We should not have given the space we have bestowed on this worthless book, had it not been made the occasion of newspaper puffs innumerable, recommending it to the public as something worthy of their time and money. It is one of the worst signs of our time that a false good-nature or imperfect taste should lead respectable papers to give currency to books destitute of all merit, by the application to them of stereotyped phrases of commendation. These letters, without a grace of style, without a flash of wit, without a genial ray of humor, deformed by coarse breeding, vulgar self-conceit, and ignorant assumption, are bepraised as if they were fresh from the mint of genius, and bore the image and superscription of Madame de Sevigne or Lady Mary Wortley! This evil must be cured, or the daily press may find that it will cure itself.
We know nothing of the author of this book, excepting what he has here shown us of himself. He may be capable of better things, and when they come before us, we shall rejoice to do them justice. But we advise him, first of all, to discard his disguise, which becomes him as ill as the gown of Mrs. Ford’s “maid’s aunt, the fat woman of Brentford,” did Sir John Falstaff. Or, if he will persist in playing the part of a woman, let him bear in mind that to be unmanly is not necessarily to be womanly, and that it does not follow that one writes like a lady because he does not write like a gentleman.

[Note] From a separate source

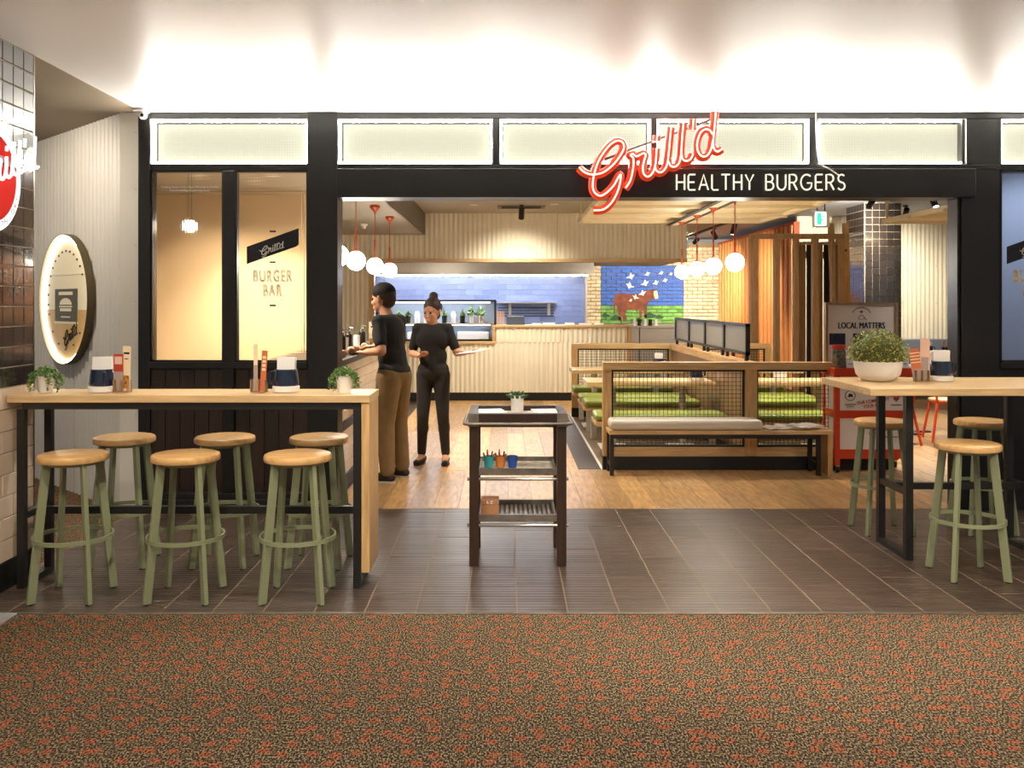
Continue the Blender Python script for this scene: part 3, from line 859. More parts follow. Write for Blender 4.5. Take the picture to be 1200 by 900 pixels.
MB().box(X0+0.1, X1-0.1, Y0+0.06, Y0+0.08, 1.195, 1.204).build('led_strip', M['led_cool'], dc)  # extra strip added to brighten the cabinet below the shelf
MB().box(X0+0.02, X1-0.02, Y0+0.05, Y1-0.03, 1.205, 1.225).build('shelf', M['oak'], dc)
MB().box(X0, X1, Y0, Y1, Z0-0.01, Z0+0.02).build('base', M['steel'], dc)
MB().box(X0, X1, Y0+0.03, Y1, Z1-0.01, Z1).build('lid', M['steel'], dc)
MB().box(X0+0.1, X1-0.1, Y0+0.06, Y0+0.085, Z1-0.05, Z1-0.035).build('led_strip', M['led_cool'], dc)
pots = []
for i in range(11):
    x = X0+0.2+i*0.145
    if i in (3, 4, 7):
        o = MB().lathe([(0.042,0),(0.045,0.15),(0.03,0.17),(0.03,0.19)], 14, (x, BY+0.15, 1.226)).build('glass_jar', M['white'], smooth=40)
        tag(o, 'white jar on the lit cabinet shelf between herb pots, number %s' % {3:'one',4:'two',7:'three'}[i], 'jar', 'jars in display cabinet')
    else:
        big = i >= 9
        o = thing('potted_herb', ('round bushy grass pot on the cabinet shelf, place %s' if big else 'dark pot of herbs on the lit cabinet shelf, place %s') % ('one','two','three','four','five','six','seven','eight','nine','ten','eleven')[i], 'plant', (x, BY+0.15, 1.226), group='herbs in display cabinet')
        MB().lathe([(0.035,0),(0.045,0.12),(0.04,0.12)], 12, (x, BY+0.15, 1.226)).build('pot', M['black_m'] if not big else M['white'], o, smooth=40)
        b = MB()
        for k in range(160 if big else 80):
            a = random.random()*2*PI; e = random.random()
            L_ = (0.15 if big else 0.08)*(0.6+0.5*random.random()); sp = (0.085 if big else 0.055)
            p = Vector((x+sp*math.cos(a)*e, BY+0.15+sp*math.sin(a)*e*0.8, 1.33+L_*(1.1-e*0.9)))
            d = Vector((random.uniform(-1,1), random.uniform(-1,1), random.uniform(0,1))).normalized()*0.02
            s = Vector((-d.y, d.x, 0.004))
            n = len(b.v); b.v += [tuple(p-d), tuple(p+s), tuple(p+d), tuple(p-s)]; b.f.append((n,n+1,n+2,n+3))
        b.build('foliage', M['pale_leaf'], o)
for i, (x, w_, c) in enumerate(((-1.55, 0.2, 'white'), (-1.22, 0.22, 'steel'), (-0.75, 0.5, 'paper'))):
    o = MB().box(x, x+w_, BY+0.1, BY+0.35, Z0+0.022, Z0+0.14).build('food_tray', M[c], bevel=0.01); tag(o, 'tray on the cabinet floor below the herb shelf, %s' % ('squat white one','steel one','wide white one')[i], 'tray', 'trays in display cabinet')

# kitchen behind
KY = 17.3
wk = MB().box(-4.6, 1.5, KY, KY+0.1, 0, 2.6).build('wall_kitchen_back', M['grout']); tag(wk, 'blue subway tiled kitchen wall', kind='structure')
tw, th = 0.305, 0.1
for r in range(11):
    z = 1.10+r*th
    xs = -2.55 + (0.15 if r % 2 else 0)
    while xs < 1.49:
        a = xs; b_ = min(xs+tw, 1.495)
        if b_-a > 0.05: piece('tile', ((a+b_)/2, KY-0.004, z+th/2), (round(b_-a-0.004,3), 0.014, th-0.004), M['blue_tile'], wk, 0.002)
        xs += tw
MB().box(1.495, 1.54, KY-0.05, KY+0.1, 0, 2.6).build('edge_post', M['steel'], wk)
hd = thing('exhaust_hood', 'long stainless exhaust hood under the corrugated bulkhead', 'hood', (-0.3, 15.8, 2.0))
MB().prism([(15.55, 2.02), (15.55, 2.22), (17.25, 2.22), (17.25, 2.10), (15.75, 2.02)], -2.6, 1.50, 'x').build('canopy', M['steel'], hd)
MB().box(-2.4, 1.4, 15.60, 15.64, 2.005, 2.019).build('led_strip', M['led_cool'], hd)
MB().box(-2.4, 1.4, 16.6, 16.64, 2.045, 2.055).build('led_strip', M['led_cool'], hd)
ks = thing('wall_shelf', 'steel wall shelf on the blue kitchen tiles', 'shelf', (0.4, KY-0.15, 1.55))
MB().box(-0.15, 0.95, KY-0.32, KY-0.012, 1.545, 1.565).build('board', M['steel'], ks)
for x in (0.08, 0.80):
    MB().box(x, x+0.05, KY-0.10, KY-0.012, 1.32, 1.545).build('bracket', M['steel'], ks)
for k in range(4):
    MB().box(-0.12, 0.92, KY-0.03, KY-0.012, 1.30+0.05*k, 1.315+0.05*k).build('rail', M['black_m'], ks)  # black bars modelling the shadow lines under the shelf
kb = thing('prep_bench', 'stainless preparation bench along the kitchen wall', 'bench', (-0.5, 16.9, 0))
MB().box(-2.6, 1.48, 16.5, KY-0.012, 0.86, 0.90).build('worktop', M['steel'], kb)
MB().box(-2.55, 1.45, 16.55, KY-0.02, 0.05, 0.86).build('cupboard', M['steel'], kb)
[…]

Appleton’s Cyclopaedia of Drawing. Designed as a Text-book for the Mechanic, Architect, Engineer, and Surveyor. Comprising Geometrical Projection, Mechanical, Architectural, and Topographical Drawing, Perspective, and Isometry. Edited by W.E. WORTHEN. New York: D. Appleton & Co. 1857.
Mr. Worthen has given us in this book a most judicious and complete compilation of the best works on the various branches of “practical” drawing,—having, with real thoughtfulness and knowledge of what was needed in a handbook, condensed all the most important rules and directions to be found in the works of MM. Le Brun and Armengaud on geometrical and mechanical drawing, Ferguson and Garbett on architectural, and Williams, Gillespie, Smith, and Frome, on topographical drawing.
It includes a very full chapter of geometrical definitions, a complete and minute description of all the implements of mechanical drawing, and solutions of all the useful problems of geometrical drawing,—a part of the work especially needed by practical mechanics, and hitherto to be found, so far as we know, only in the form of results in the pocket-books of tables, or in the lengthy and elaborate treatises of the heavy cyclopaedias, or works specially devoted to the topic.